The Diary of a Young Girl
Anne Frank
Discovered in the attic
in which she spent the last years of her life, Anne Frank's remarkable
diary has since become a world classic—a powerful reminder of the
horrors of war and an eloquent testament to the human spirit.
In
1942, with Nazis occupying Holland, a thirteen-year-old Jewish girl and
her family fled their home in Amsterdam and went into hiding. For the
next two years, until their whereabouts were betrayed to the Gestapo,
they and another family lived cloistered in the "Secret Annexe" of an
old office building. Cut off from the outside world, they faced hunger,
boredom, the constant cruelties of living in confined quarters, and the
ever-present threat of discovery and death.
In her diary Anne
Frank recorded vivid impressions of her experiences during this period.

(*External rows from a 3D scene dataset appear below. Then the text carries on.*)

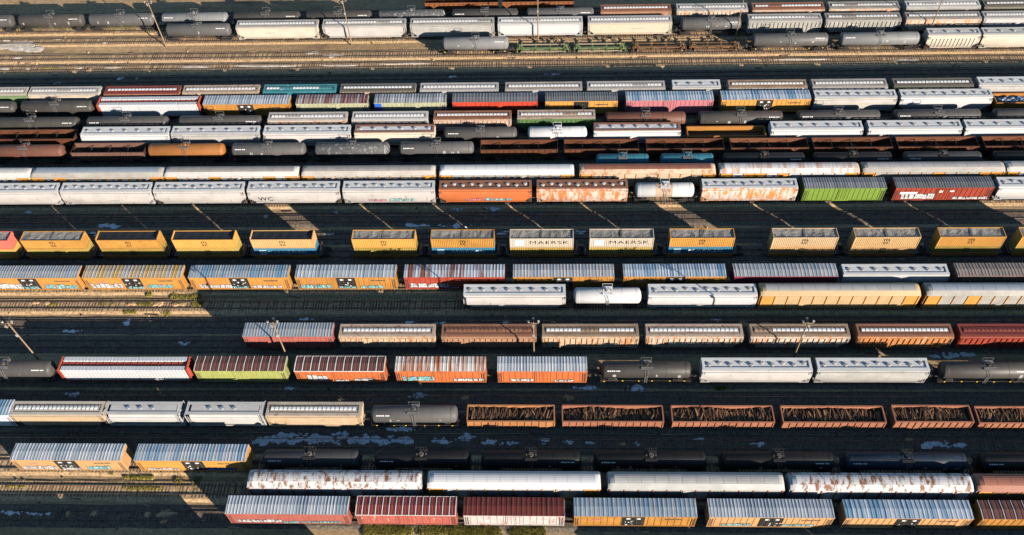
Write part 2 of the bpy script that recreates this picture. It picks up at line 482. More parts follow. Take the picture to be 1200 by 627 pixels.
# ---------------------------------------------------------------- boxcar
def boxcar(root, L, st, rnd):
    side, roofk = st[0], st[1]
    flags = st[2:]
    hw, z0, ze, zr = 1.46, 1.0, 4.5, 4.68
    if roofk == 'blue': roofk = 'blue_roof'
    mside = Mv(side, rnd)
    b = MB()
    b.box(-L / 2 + .06, L / 2 - .06, -hw, hw, z0, ze)
    body = part('body', b, mside, root)
    # exterior posts on both walls
    b = MB()
    dw = 1.6 if 'bd2' in flags else (1.75 if 'bd' in flags else 1.25)
    n = max(8, int(L / 1.0))
    for k in range(n + 1):
        x = -L / 2 + .1 + k * (L - .2) / n
        if abs(x) < dw + .05: continue
        for s in (-1, 1):
            b.box(x - .05, x + .05, s * hw if s > 0 else -hw - .06, hw + .06 if s > 0 else -hw, z0 + .12, ze - .1)
    part('wall_posts', b, mside, root, kind='stuff')
    b = MB()
    for s in (-1, 1):
        b = MB()
        b.box(-L / 2, L / 2, s * (hw + .03) - .05, s * (hw + .03) + .05, z0 - .12, z0 + .1)
        part('side_sill', b, mside, root)
        b = MB()
        b.box(-L / 2, L / 2, s * (hw + .03) - .045, s * (hw + .03) + .045, ze - .12, ze + .02)
        part('eave_rail', b, mside, root)
    # doors
    ox = rnd.uniform(-.35, .35) if 'bd' in flags else 0.0
    mdoor = M('blackdoor') if ('bd' in flags or 'bd2' in flags) else mside
    for s in (-1, 1):
        b = MB()
        ya, yb = (-hw - .10, -hw - .004) if s < 0 else (hw + .004, hw + .10)
        b.box(-dw, -.03, ya, yb, z0 + .1, ze - .18)
        b.box(.03, dw, ya, yb, z0 + .1, ze - .18)
        d = part('door', b, mdoor, root, loc=(ox, 0, 0))
        yo = -hw - .13 if s < 0 else hw + .13
        b = MB()
        for x in (-dw * .75, -dw * .3, dw * .3, dw * .75):
            b.box(x - .035, x + .035, yo - .03, yo + .03, z0 + .2, ze - .3)
        part('lock_rod', b, M('steel') if 'bd' in flags else mdoor, d)
        if s < 0 and 'bd' in flags:
            b = MB()
            for x in (-dw * .62, dw * .25):
                b.box(x, x + .65, yo - .012, yo + .012, ze - .85, ze - .45)
                part('placard', b, M('decal'), d)
                b = MB()
            for k in range(7):
                x, z = rnd.uniform(-dw + .2, dw - .4), rnd.uniform(z0 + .4, z0 + 2.0)
                b.box(x, x + rnd.uniform(.1, .35), yo - .01, yo + .01, z, z + rnd.uniform(.08, .3))
            part('mark', b, M('decal'), d, kind='stuff')
    # ends with horizontal corrugations
    for s in (-1, 1):
        b = MB()
        xa = s * (L / 2 - .06)
        b.box(min(xa, xa + s * .04), max(xa, xa + s * .04), -hw + .02, hw - .02, z0 + .05, ze - .02)
        for k in range(8):
            z = z0 + .3 + k * .4
            b.box(min(xa, xa + s * .12), max(xa, xa + s * .12), -hw + .15, hw - .15, z, z + .17)
        part('end_wall', b, M('bluepaint') if side == 'bluewhite' else mside, root)
        link('ladder', ladder_mesh(2.9, M('steel')), root, (s * (L / 2 - .5), -hw - .07, z0))
        link('ladder', ladder_mesh(2.9, M('steel')), root, (-s * (L / 2 - .5), hw + .1, z0))
    # roof
    if roofk in ('redpanel', 'rustpanel', 'rustpanelw'):
        mr = M('redpanel' if roofk == 'redpanel' else 'rustpanel')
        ms = M('seamw' if roofk != 'rustpanel' else 'seam')
        n = 15 if roofk == 'redpanel' else 11
        pw = L / n
        def panel():
            q = MB()
            xs = [(-pw / 2, 0), (-pw * .4, 0), (-pw * .3, .05), (-pw * .05, .05), (pw * .05, 0), (pw * .15, .05), (pw * .35, .05), (pw * .42, 0), (pw / 2, 0)]
            for (xa, da), (xb, db) in zip(xs[:-1], xs[1:]):
                q.face([(xa, -hw - .06, ze + da + .02), (xb, -hw - .06, ze + db + .02), (xb, 0, zr + db), (xa, 0, zr + da)])
                q.face([(xa, 0, zr + da), (xb, 0, zr + db), (xb, hw + .06, ze + db + .02), (xa, hw + .06, ze + da + .02)])
            q.box(-pw / 2 + .001, pw / 2 - .001, -hw - .06, -hw - .01, ze - .06, ze + .018)
            return q.mesh('roof_panel', mr)
        pm = cached(('panel', round(pw, 2), mr.name), panel)
        for k in range(n):
            link('roof_panel', pm, root, (-L / 2 + (k + .5) * pw, 0, rnd.uniform(-.004, .004)))
        b = MB()
        for k in range(n + 1):
            x = -L / 2 + k * pw
            x = min(max(x, -L / 2 + .07), L / 2 - .07)
            b.loft([[(x - .06, -hw - .07, ze + .0), (x + .06, -hw - .07, ze + .0), (x + .06, -hw - .07, ze + .13), (x - .06, -hw - .07, ze + .13)],
                    [(x - .06, 0, zr - .02), (x + .06, 0, zr - .02), (x + .06, 0, zr + .11), (x - .06, 0, zr + .11)],
                    [(x - .06, hw + .07, ze + .0), (x + .06, hw + .07, ze + .0), (x + .06, hw + .07, ze + .13), (x - .06, hw + .07, ze + .13)]])
        if roofk == 'rustpanelw' or roofk == 'redpanel':
            b.box(-L / 2, L / 2, -hw - .12, -hw - .071, ze - .04, ze + .10)
            b.box(-L / 2, L / 2, hw + .071, hw + .12, ze - .04, ze + .10)
        part('roof_seams', b, ms, root)
    else:
        mr = Mv(roofk, rnd)
        b = MB()
        pw = rnd.choice((.52, .60, .70)) if roofk != 'darkred' else .75
        n = int(L / pw)
        pw = L / n
        amp = .055
        xs = []
        for k in range(n):
            x = -L / 2 + k * pw
            a2 = amp * rnd.uniform(.6, 1.25)
            xs += [(x, 0), (x + pw * .5, 0), (x + pw * .6, a2), (x + pw * .78, a2), (x + pw * .9, 0)]
        xs.append((L / 2, 0))
        for (xa, da), (xb, db) in zip(xs[:-1], xs[1:]):
            b.face([(xa, -hw - .06, ze + .03 + da), (xb, -hw - .06, ze + .03 + db), (xb, 0, zr + db), (xa, 0, zr + da)])
            b.face([(xa, 0, zr + da), (xb, 0, zr + db), (xb, hw + .06, ze + .03 + db), (xa, hw + .06, ze + .03 + da)])
        b.box(-L / 2, L / 2, -hw - .06, -hw - .02, ze - .06, ze + .028)
        b.box(-L / 2, L / 2, hw + .02, hw + .06, ze - .06, ze + .028)
        for s in (-1, 1):
            x = s * L / 2
            b.box(min(x, x - s * .12), max(x, x - s * .12), -hw - .05, hw + .05, ze + .03, ze + .11)
        part('roof', b, mr, root)
    # marks and sprayed letters on the near wall
    yw = -hw - .066
    if 'gW' in flags or 'gT' in flags:
        f = 'graf_white' if 'gW' in flags else 'graf_teal'
        other = 'graf_teal' if f == 'graf_white' else 'graf_white'
        graffiti(root, rnd, -L / 2 + rnd.uniform(.5, 2.5), -dw - rnd.uniform(.1, 1.5), yw, z0 + rnd.uniform(.1, .3), z0 + rnd.uniform(.9, 2.3), f)
        graffiti(root, rnd, dw + rnd.uniform(.1, 1.2), L / 2 - rnd.uniform(.4, 3.5), yw, z0 + rnd.uniform(.1, .3), z0 + rnd.uniform(.7, 1.7), f if rnd.random() < .7 else other)
        if rnd.random() < .5:
            graffiti(root, rnd, -dw + .2, dw - .6, yw - .10, z0 + .2, z0 + rnd.uniform(.8, 1.4), rnd.choice((f, other)))
    if 'gB' in flags:
        graffiti(root, rnd, -L / 2 + 1.2, -dw - 1.5, yw, z0 + .15, z0 + .9, 'graf_white')
        graffiti(root, rnd, dw + .2, L / 2 - 3, yw, z0 + .15, z0 + 1.2, 'graf_blue')
    if 'logo' in flags:
        b = MB()
        b.box(-L / 2 + 1.2, -L / 2 + 4.6, yw - .004, yw, z0 + 1.75, z0 + 2.35)
        part('mark', b, M('decal'), root)
        b = MB()
        b.box(-.9, -.2, yw - .07, yw - .06, z0 + 2.2, z0 + 2.8)
        b.box(1.2, 2.0, yw - .07, yw - .06, z0 + 2.4, z0 + 2.8)
        part('mark', b, M('decal'), root)
    if side == 'yellow':
        b = MB()
        k = 0.0
        while k < 2.6:
            w = rnd.uniform(.15, .4)
            b.box(L / 2 - 4.8 + k, L / 2 - 4.8 + k + w, yw - .003, yw, z0 + 2.35, z0 + rnd.uniform(2.55, 2.7))
            k += w + .07
        part('mark', b, M('steel'), root)
        if rnd.random() < .5:
            b = MB()
            for q in range(6):
                xq, zq = -L / 2 + 2.6 + q * .28, z0 + 2.0 + rnd.uniform(-.2, .2)
                b.box(xq, xq + .22, yw - .003, yw, zq, zq + rnd.uniform(.15, .4))
            part('mark', b, M('graf_pink'), root)
    if 'bc' in flags:
        b = MB()
        b.box(-L / 2 + .05, -L / 2 + 1.6, yw - .004, yw, z0 + .1, ze - .15)
        part('corner_patch', b, M('graf_blue'), root)
    add_running_gear(root, L)

# ---------------------------------------------------------------- covered hoppers
def hopper_body(L, prof, cut, zcut):
    """full section in the middle; the lower corners of both ends are cut back along the slope sheets"""
    def ring(x, zmin):
        pts = [(y, max(z, zmin)) for y, z in prof]
        return [(x, y, z) for y, z in pts] + [(x, -y, z) for y, z in reversed(pts) if y > 1e-6]
    b = MB()
    zb = prof[0][1]
    rings = [ring(-L / 2, zcut), ring(-L / 2 + cut, zb), ring(L / 2 - cut, zb), ring(L / 2, zcut)]
    b.loft(rings)
    return b

def end_frames(root, L, mat, zcut, z1=4.2):
    for s in (-1, 1):
        b = MB()
        x = s * (L / 2 - .08)
        for y in (-1.42, 1.42):
            b.bar((x, y, .95), (x, y, z1), .1)
            b.bar((x, y, 1.0), (x - s * 1.35, y, zcut + .1), .09)
        b.box(min(x, x - s * 1.6), max(x, x - s * 1.6), -1.45, 1.45, .88, 1.0)
        part('end_frame', b, mat, root)
        link('ladder', ladder_mesh(3.2, mat), root, (s * (L / 2 - .35), -1.52, 1.0))
        link('ladder', ladder_mesh(3.2, mat), root, (-s * (L / 2 - .35), 1.55, 1.0))

def gates(root, L, n):
    w = (L - 4.5) / n
    def make():
        b = MB()
        b.loft([[(-w / 2, -1.3, 1.24), (w / 2, -1.3, 1.24), (w / 2, 1.3, 1.24), (-w / 2, 1.3, 1.24)],
                [(-.35, -.4, .4), (.35, -.4, .4), (.35, .4, .4), (-.35, .4, .4)]])
        return b.mesh('discharge_gate', M('under'))
    me = cached(('gate', round(w, 2)), make)
    for k in range(n):
        link('discharge_gate', me, root, (-L / 2 + 2.25 + (k + .5) * w, 0, 0))

def roof_walks(root, L, y, z, mat):
    for s in (-1, 1):
        b = MB()
        b.box(-L / 2 + .05, L / 2 - .05, s * y - .26, s * y + .26, z, z + .05)
        n = int(L / 1.6)
        for k in range(n + 1):
            x = -L / 2 + .3 + k * (L - .6) / n
            b.box(x - .03, x + .03, s * y - .2, s * y + .2, z - .16, z)
        part('roof_walk', b, mat, root)
    for s in (-1, 1):
        b = MB()
        x = s * (L / 2 - .3)
        b.box(x - .22, x + .22, -y + .265, y - .265, z + .002, z + .05)
        part('end_walk', b, mat, root)

def hatch_mesh(mat):
    def make():
        b = MB()
        b.cyl((0, 0, 0), (0, 0, .16), .34, .34, n=12)
        b.cyl((0, 0, .161), (0, 0, .24), .38, .24, n=12)
        b.box(-.42, .42, -.035, .035, .19, .26)
        return b.mesh('hatch', mat)
    return cached(('hatch', mat.name), make)

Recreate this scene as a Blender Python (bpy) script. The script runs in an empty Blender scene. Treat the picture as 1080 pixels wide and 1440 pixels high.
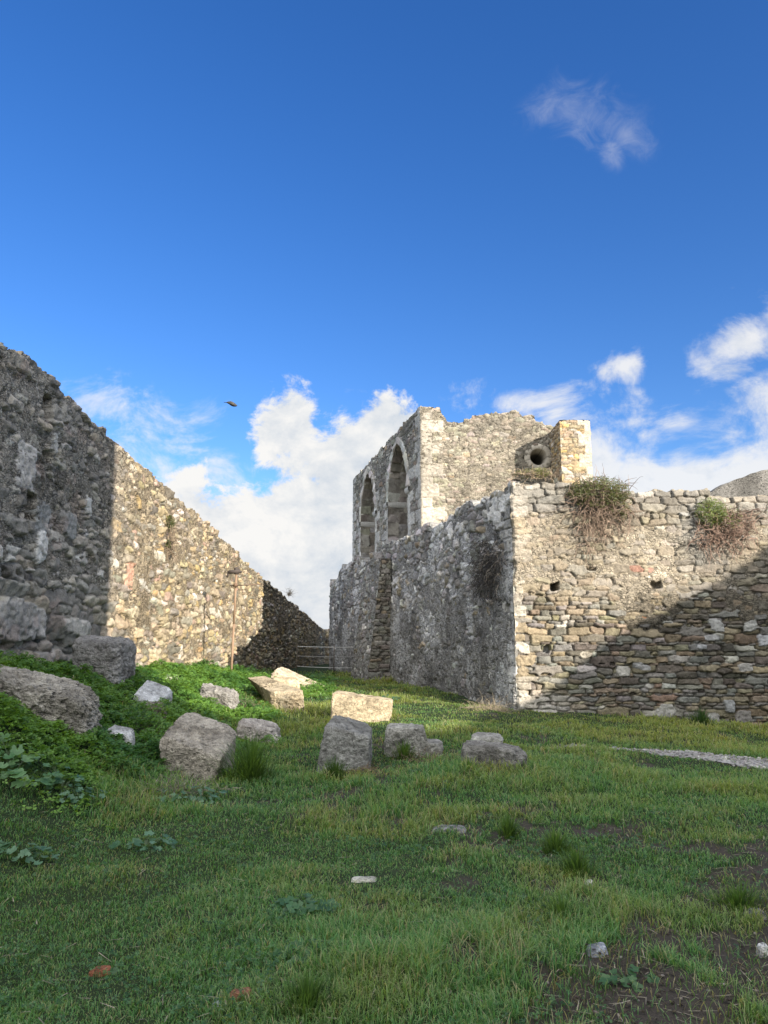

By turns thoughtful, moving, and amusing, her account offers a
fascinating commentary on human courage and frailty and a compelling
self-portrait of a sensitive and spirited young woman whose promise was
tragically cut short.
Why do we write reviews?
You have a lot of reasons I guess.
But for this review there is only one. I am writing this for my conscience.
Ever
since I have rated this book, I always end up asking myself that, have I
rated it with something it deserved or was it just out of sympathy
(some call it pity vote)?
Reading other reviews (although most
people just rate it and proceed) posed me with many other questions and
also gave me idea of what people generally think about her and her
diary.
So I’m going to start with-
DO WE DESERVE to review or even rate this book diary?
Yes
it is a diary not a book. And aren’t diary meant to be something
personal? Yes they are, but it was Anne's wish to get her diary
published and she even went on to fictionalize the diary by changing
names.
When I started this book I knew how it would end and who
doesn’t! I had the least of the expectation, knowing that she was 13
years old but she just surprised me by the outlook she carried of life.
She thought and wrote over few such things that didn’t occur to my mind
until I read it but have applied throughout my life.
She at times
made me laugh, at times made me feel sad. If she felt something, her
writing definitely made me experience it and thus she overcame my
expectation by large margin.
I have read in lot of review that her thoughts were way ahead of her age.
Of
course they were, difficult conditions make you mature and responsible,
but there were also other people living under the same roof and in same
condition, the suffering had even effect on them. I remember the letter
exchange between two sisters, at that point after reading Margot’s
letter, for the first time I realised Anne was still child among them.
Some say she could visualize herself and her thoughts and actions from different perspective and thus realise her fault.
The
thing with diary is that it is a lopsided view of the events. She would
write her thoughts and what she wrote of others were her interpretation
of them.....I have it in my mind but can’t put it in words and why
should I! Does it matter what kind of girl was she? 'NO’ from me.
Last thing that occur to me is that many people found it uninteresting and tiresome.
I
liked it, it couldn’t get any better. I mean they were in hiding for
their life in a same house for two years without even opening the
window; they were not solving murder mystery. I remember that when I was
halfway through the book, I would every now and then turn to the last
diary entry and count the days that remained. I felt very sad and
depressed and it would have been the last thing to occur to me that it
was uninteresting; I was just taken by her wish to see the outside world
again, feel the fresh wind and to go to school, but...
This
is not a book to enjoy much; we read it to gain the insight of hardships
that people had to go through during this holocaust. Through this book
she give us best view of the worst of the world. No one has ever benefitted from war; all it gives is pain and misery.
All this being said there is nothing to review the book, but accept it as written account of the vices of the war.
The worst question
that seemed to have been slapped across my face was: Would this book
have meant the same if Anne had survived the holocaust and lived to
become old? Would it have been famous as it is now?
Well she didn’t survived and with her ended answer to this question and no one can bring her back.